Il y a
d’abord une inspiration des grands espaces. « Ce
sont les formes et les couleurs des déserts du Sahara et du sud-ouest américain
qui sont profondément imprimées dans mon âme. » Mokha Laget vit au Nouveau Mexique. Son expérience
des traversées de lumières, de couleurs des terres s’envisage
comme une suite d’impulsions visuelles qui constitue la matrice de ses toiles.
Ses « shaped canvas » de structure géométrique évoluent
selon leurs propres lois et surprennent
en créant un trouble interprétatif durable.
« Le regardeur se trouve devant
une ambigüité perceptuelle, devant de multiples plans ou points de vue.
L’esprit tente de résoudre le paradoxe puis se rendant compte de cette
impossibilité, se retrouve dans la contemplation pure. »
Les tableaux agissent comme
des irruptions dans l’art. Ils explorent la pertinence d’une jonction entre la
peinture et l’architecture. Leurs points de fuite prolongés hors cadre, la
compression des plans, les inversions d’espaces participent aux perturbations
optiques qui altèrent la vision et renforcent l’ambigüité.
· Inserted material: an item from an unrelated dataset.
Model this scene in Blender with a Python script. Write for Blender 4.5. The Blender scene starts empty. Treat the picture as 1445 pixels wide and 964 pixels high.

Le concave oscille avec le
convexe, l’espace bidimensionnel avec le tridimensionnel, la transparence avec
l’opacité, le scientifique avec le poétique. Ce qui est devant passe derrière
et vice-versa. Tout dépend de la manière dont on se focalise. On croit
distinguer les tétraèdres, hexaèdres, octaèdres ou autres solides
empruntés à la géométrie sacrée platonicienne. Mais malgré leur apparence de relief,
les surfaces sont entièrement lisses. Ce jeu de perspectives faussées s’appuie
sur les angles aigus, droits, obtus qui forcent la dynamique et conditionnent l’œuvre
en déplaçant son centre de gravité.
L’artiste est
une collectionneuse de pigments. Depuis toujours elle recueille des poudres éclatantes
au cours de ses voyages. Elles les
intègrent à divers liants ainsi qu’à des peintures
vinyliques ou des peintures à base d’argile sur toile de coton tendue sur un
châssis construit.
Elle se débarrasse du
signifiant en altérant singulièrement la relation de l’œuvre à son
environnement. Des rapports presque
métaphysiques s’articulent entre les espaces. La complexité rythmique de la
superposition des aplats de couleurs, du plus éclatant à l’atone, évoque la
grammaire de l’art syncrétique inspiré des canons structurels de l’école de
Josef Albers, du « color field movement », du « hard-edge »,
du mouvement « light and space » californien ou encore de l'École
des couleurs de Washington.
« L’idée est de ne prioriser ni la
forme, ni la couleur, mais de les mettre en interaction inextricable à titre
égal. »
Le principe
de séquence et de répétition construit une suite d’œuvres qui peut sembler
infinie en faisant basculer la composition pour changer radicalement l’aspect
final.
Les tableaux
fonctionnent ainsi comme des dispositifs à générer de l’attention. En
adjoignant les œuvres dans un accrochage composite qui prolifère au mur, leurs
multiples variantes créent des résultats très divers aux différences visibles
et invitent le spectateur à une lecture rhizomatique.
L’idée de
rationaliser le paysage et la géométrie témoigne de notre désir ancestral de
maîtriser et structurer l’espace.
« Les composantes géométriques ont
toujours fait partie de mon travail artistique. Elles découlent sans doute de
mon intérêt pour les systèmes scientifiques inventés par l’Homme pour organiser
son univers personnel. »
Sa recherche technique, son
souci constant des matériaux et des textures, sa préoccupation d’équilibre et
d’harmonie sont autant d’éléments qui soutiennent l’abstraction formelle des
éléments ludiques de Mokha Laget. Son travail est un jeu abstrait de l’esprit
qui frappe par la pertinence et l’originalité de son énigme plastique.